» STATED GOAL
Extract and list every line that contains the word "this".
* START *
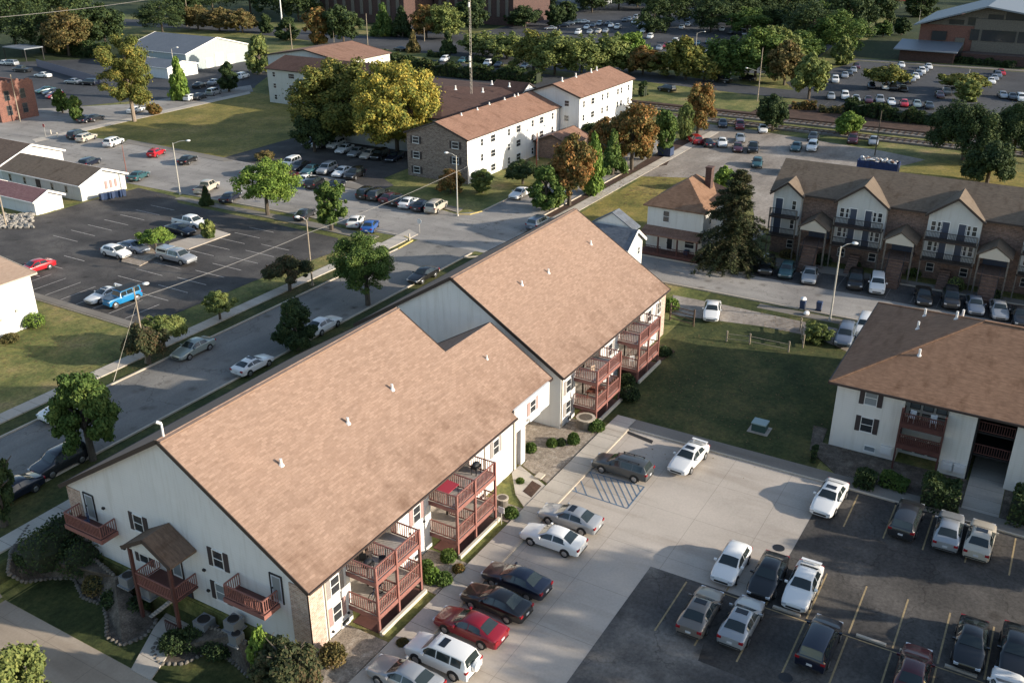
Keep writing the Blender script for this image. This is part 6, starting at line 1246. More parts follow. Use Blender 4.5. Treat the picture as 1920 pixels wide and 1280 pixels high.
for i, (bx, by, ty, hw, k, mt, lb) in enumerate(((1225, 60, -8, 30, 'oval', 'leaf_dark', 'tall dark pointed tree in the upper lot'), (1255, 50, -25, 34, 'round', 'leaf_dark', 'dark tree behind the pointed one'), (1332, 60, 0, 30, 'round', 'leaf_dark', 'dark tree above the upper lot lamp'), (1370, 48, -30, 42, 'round', 'leaf_dark', 'dark tree at the top of the upper lot'), (1420, 40, -30, 40, 'round', 'leaf_dark', 'dark crown right of the top tree'), (1575, 105, 25, 42, 'round', 'leaf_green', 'big green tree beside the campus lawn'), (1520, 95, 10, 48, 'round', 'leaf_dark', 'big dark tree beside the upper lot'), (1590, 75, -20, 36, 'round', 'leaf_dark', 'tall tree at the lane beyond the lot'), (1640, 60, -30, 30, 'round', 'leaf_dark', 'tree behind the lane by the red stall'), (1725, 32, -10, 24, 'oval', 'leaf_dark', 'dark tree left of the campus hall'), (1630, 30, -40, 40, 'round', 'leaf_dark', 'tree left of the red stall'), (1470, 40, -30, 40, 'round', 'leaf_dark', 'dark tree in the top right wood'), (1550, 25, -50, 40, 'round', 'leaf_dark', 'dark crown at the very top right of centre'), (1040, 50, 12, 16, 'oval', 'leaf_dark', 'small dark tree at the upper lot edge'), (1062, 42, 4, 16, 'oval', 'leaf_dark', 'small dark tree beside the terraced building'), (985, 52, 15, 24, 'round', 'leaf_dark', 'dark round tree by the upper walk'), (965, 48, 20, 16, 'round', 'leaf_dark', 'smaller dark tree by the upper walk'), (1110, 24, -20, 26, 'round', 'leaf_dark', 'tree right of the terraced building'), (1160, 18, -40, 34, 'round', 'leaf_dark', 'tree above the upper lot wall'))):
    tree(bx, by, ty - 4, hw * 1.35, k, mt, lb, g, lo=.02, seed=1 if i % 2 else 3, dens=1.5)
g = 'trees along the boulevard at the top left'
for i, (bx, by, ty, hw, k, mt, lb) in enumerate(((30, 88, -20, 50, 'round', 'leaf_dark', 'dark tree at the top left corner'), (85, 100, 10, 46, 'round', 'leaf_dark', 'dark tree above the flat roofed shelter'), (130, 105, 20, 40, 'round', 'leaf_brown', 'bronze tinted dark tree left of the tall golden tree'), (160, 95, 0, 40, 'round', 'leaf_dark', 'dark tree behind the bronze one'), (200, 92, 10, 36, 'round', 'leaf_dark', 'dark tree left of the lamp at the top left'), (60, 55, -40, 46, 'round', 'leaf_dark', 'tree in the top left wood'), (130, 50, -50, 46, 'round', 'leaf_dark', 'second tree in the top left wood'), (305, 62, 2, 40, 'round', 'leaf_dark', 'dark tree behind the warehouse roof'), (350, 50, -20, 30, 'round', 'leaf_dark', 'dark tree by the warehouse ridge'), (372, 56, 12, 24, 'round', 'leaf_brown', 'reddish dark tree along the boulevard'), (412, 60, 18, 26, 'round', 'leaf_brown', 'brown tree along the boulevard'), (455, 62, 20, 26, 'round', 'leaf_brown', 'second brown tree along the boulevard'), (400, 30, -60, 46, 'round', 'leaf_dark', 'tree at the top left of centre'), (470, 25, -60, 44, 'round', 'leaf_dark', 'dark tree left of the white pole'), (500, 62, 30, 12, 'oval', 'leaf_dark', 'thin dark tree left of the white pole'), (540, 75, 35, 20, 'oval', 'leaf_dark', 'dark tree right of the white pole'), (596, 84, 16, 26, 'oval', 'leaf_rust', 'tree with an orange crown before the dark hall'), (645, 84, 14, 32, 'round', 'leaf_dark', 'dark tree before the dark hall'), (560, 40, -30, 36, 'round', 'leaf_dark', 'tree left of the dark hall'), (720, 68, 8, 22, 'cone', 'leaf_green', 'green conical tree before the dark hall'), (755, 70, 14, 20, 'cone', 'leaf_dark', 'dark conical tree before the dark hall'), (775, 98, 60, 12, 'cone', 'leaf_brown', 'small bronze pointed tree in the boulevard verge'), (840, 100, 60, 13, 'cone', 'leaf_dark', 'small dark pointed tree by the parked white car'), (800, 72, 12, 26, 'round', 'leaf_rust', 'dark red tree before the hall'), (835, 74, 8, 28, 'round', 'leaf_olive', 'greenish red tree before the hall'), (880, 62, -5, 26, 'round', 'leaf_dark', 'dark tree by the gatehouse'), (930, 22, -40, 36, 'round', 'leaf_dark', 'dark tree right of the gatehouse'), (995, 8, -40, 36, 'round', 'leaf_dark', 'dark tree at the very top of centre'))):
    tree(bx, by, ty - 2, hw * 1.2, k, mt, lb, g, lo=.04, seed=1 if i % 2 else 3, dens=1.4)
g = 'dark trees behind the upper lots'
for i, (bx, by, ty, hw, lb) in enumerate(((1195, 14, -30, 30, 'left of the lane in the upper lot'), (1235, 20, -30, 34, 'at the back of the upper lot, left'), (1300, 12, -40, 30, 'at the back of the upper lot, middle'), (1345, 22, -30, 36, 'at the back of the upper lot, right'), (1400, 66, 14, 36, 'above the broad bright tree'), (1445, 62, 8, 38, 'above the tall wooden pole'), (1490, 66, 6, 40, 'between pole and campus lot'), (1545, 62, 4, 38, 'above the campus lot corner'), (1500, 20, -40, 40, 'at the top edge above the campus lot'), (1600, 18, -50, 36, 'at the top edge left of the stall'), (1655, 70, 40, 16, 'small, along the lane to the stall'), (1690, 66, 34, 16, 'small, beside the campus lawn'), (1020, 18, -30, 30, 'before the terraced building, left'), (960, 12, -40, 34, 'at the top edge right of the gatehouse'))):
    tree(bx, by, ty, hw, 'round', 'leaf_green' if i % 3 == 1 else 'leaf_dark', 'dark tree ' + lb, g, lo=.02, seed=i % 3, dens=1.4)
# far off wood beyond the boulevard, one mass
rng = random.Random(21); m = MB()
def wood(nm, lbl, x0, x1, y0, y1, n, excl=()):
    m = MB(); V = m.v; F = m.f
    for _ in range(n):
        x = rng.uniform(x0, x1); y = rng.uniform(y0, y1)
        if any(a < x < b and c < y < d for a, b, c, d in excl): continue
        h = rng.uniform(9, 15); r = rng.uniform(3.5, 6.5)
        for _ in range(90):
            u = rng.random() * 6.283; v = math.acos(1 - 1.5 * rng.random()); c = Vector((x + r * math.sin(v) * math.cos(u) * rng.uniform(.7, 1), y + r * math.sin(v) * math.sin(u) * rng.uniform(.7, 1), h - r * 1.1 + r * 1.1 * math.cos(v)))
            a = Vector((rng.gauss(0, 1), rng.gauss(0, 1), rng.gauss(0, .6))).normalized() * rng.uniform(.8, 1.6); b = a.cross(Vector((rng.gauss(0, 1), rng.gauss(0, 1), rng.gauss(0, 1)))).normalized() * rng.uniform(.6, 1.1)
            k = len(V); V += [tuple(c - a), tuple(c - b), tuple(c + a), tuple(c + b)]; F.append((k, k + 1, k + 2, k + 3))
    m.m = [0] * len(F); o = m.build(nm, 'leaf_dark'); tag(o, lbl, 'wood', kind='stuff')
wood('far_wood', 'dark wood along the top left behind the boulevard', 275, 700, 275, 900, 420, ((290, 352, 180, 270),))
wood('far_wood', 'dark wood along the top right beyond the lots', 424, 800, -150, 270, 330)
# hedges and shrubs
def hedge(pts, w, h, label, mat='leaf_hedge', lf=.22, dens=60, name='hedge', cat='hedge', grp=None):
    p0 = Vector((*pts[0], 0)); rng = random.Random(int(pts[0][0] * 31 + pts[0][1])); m = MB(); V = m.v; F = m.f
    for a, b in zip(pts[:-1], pts[1:]):
        a = Vector((*a, 0)); b = Vector((*b, 0)); L = (b - a).length; d = (b - a) / L; nrm = Vector((-d.y, d.x, 0))
        for _ in range(int(L * dens)):
            t = rng.random() * L; u = rng.uniform(-1, 1); hh = h * (0.85 + .18 * math.sin(t * .9 + pts[0][0]) + .1 * math.sin(t * 2.7)); v = rng.random()
            if rng.random() < .55: v = 1 - abs(rng.gauss(0, .08)) 
            else: u = math.copysign(1 - abs(rng.gauss(0, .08)), u)
            c = a + d * t + nrm * (u * w / 2 * (1 - .35 * v * v)) + Vector((0, 0, hh * v))
            p = Vector((rng.gauss(0, 1), rng.gauss(0, 1), rng.gauss(0, 1))).normalized() * lf * rng.uniform(.6, 1.3); q = p.cross(Vector((rng.gauss(0, 1), rng.gauss(0, 1), rng.gauss(0, 1)))).normalized() * lf * .6
            k = len(V); V += [tuple(c - p), tuple(c - q), tuple(c + p), tuple(c + q)]; F.append((k, k + 1, k + 2, k + 3))
        m.m = [0] * len(F); 
    r = empty(name, p0, label, cat, group=grp); m.build('foliage', mat, r)
    c = MB()
    for a, b in zip(pts[:-1], pts[1:]): c.bar((a[0], a[1], h * .38), (b[0], b[1], h * .38), w * .62, h * .7)
    c.build('inner_branches', 'twig_core', r)
    return r
hedge([tuple(G(*q)[:2]) for q in ((690, 112), (800, 138), (900, 148), (960, 152), (1010, 156))], 4.5, 3.2, 'long dark hedge behind the roofs of the white complex', lf=.45, dens=110)
hedge([tuple(G(*q)[:2]) for q in ((1590, 208), (1650, 222), (1700, 228), (1765, 234))], 4.0, 2.6, 'long dark hedge between railway and campus lot', lf=.4, dens=120)
hedge([tuple(G(*q)[:2]) for q in ((1484, 203), (1530, 205))], 3.0, 1.6, 'low reddish hedge beside the campus lot', 'leaf_rust', lf=.35, dens=90)
hedge([tuple(G(*q)[:2]) for q in ((1535, 210), (1580, 212))], 2.5, 1.5, 'low broken reddish shrub row beside the railway', 'leaf_brown', lf=.3, dens=60)
hedge([tuple(G(*q)[:2]) for q in ((804, 106), (842, 110))], 2.0, 1.6, 'short clipped dark hedge by the boulevard left of the mast', lf=.35, dens=90)
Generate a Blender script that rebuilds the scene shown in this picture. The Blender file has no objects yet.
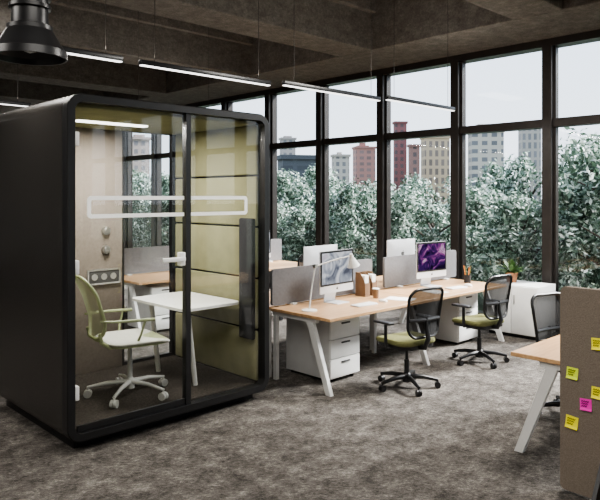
* END *
» RESULT OF THE EXERCISE
Keep writing the Blender script for this image. This is part 6, starting at line 1246. More parts follow. Use Blender 4.5. Treat the picture as 1920 pixels wide and 1280 pixels high.
Generate a Blender script that rebuilds the scene shown in this picture. The Blender file has no objects yet.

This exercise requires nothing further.